COLUMBIA, Mo. -- The Missouri Dairy Association has sent letters to the state's congressional delegation asking for emergency assistance.
In the letter, the association and two other groups asked for an increase of a federal subsidy called the Milk Income Loss Contract.
Dairy farmers say they're struggling because the liquid milk price has dropped by about half.
Farm Aid and the National Family Farm Coalition are projecting as many as one-third of the nation's 60,000 dairy farmers are in imminent danger of closing.

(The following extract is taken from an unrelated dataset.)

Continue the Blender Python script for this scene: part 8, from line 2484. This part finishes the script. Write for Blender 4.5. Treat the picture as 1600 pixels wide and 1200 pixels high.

Dairy farmer Roland Kerksiek says he finally gave up this year. He was losing about $1,000 a month milking a small herd of 20 cows. The family farm near Cole Camp had once supported his family and allowed his wife to work at home.
"It got to where it was costing you to milk. You had to pay to do it," said Kerksiek, 66. "And I didn't need the practice anymore."
He took advantage of an insurance program and agreed to a buyout from Cooperatives Working Together, an organization that pays dairy farmers to send cows to slaughter.
The goal is to stabilize milk prices by thinning the overall herd and put downward pressure on supply.
The organization's recent buyout removed 100,000 cows that produced 2 billion pounds of milk.
"That's the tough part," said Kerksiek, a third-generation dairy farmer. "You work for 34 years to get a good-quality herd, and when they go to the herd buyout, they have to go to slaughter. So that was the end of that."
At the beginning of this year, Missouri had 1,762 permitted dairy operations, about half of the total that existed in 1995.
"The guys, they're not even covering cost. They're not even coming close to covering cost," said Larry Purdom, chairman of the Missouri Dairy Association. "And we're going to lose so many more dairymen in the places we don't need to lose them."
Republican Rep. Blaine Luetkemeyer, a lifelong farmer, said he received the association's letter and supports a rate increase.
"Many dairy farmers are losing money on every cow, every day," said Luetkemeyer's spokesman, Paul Sloca.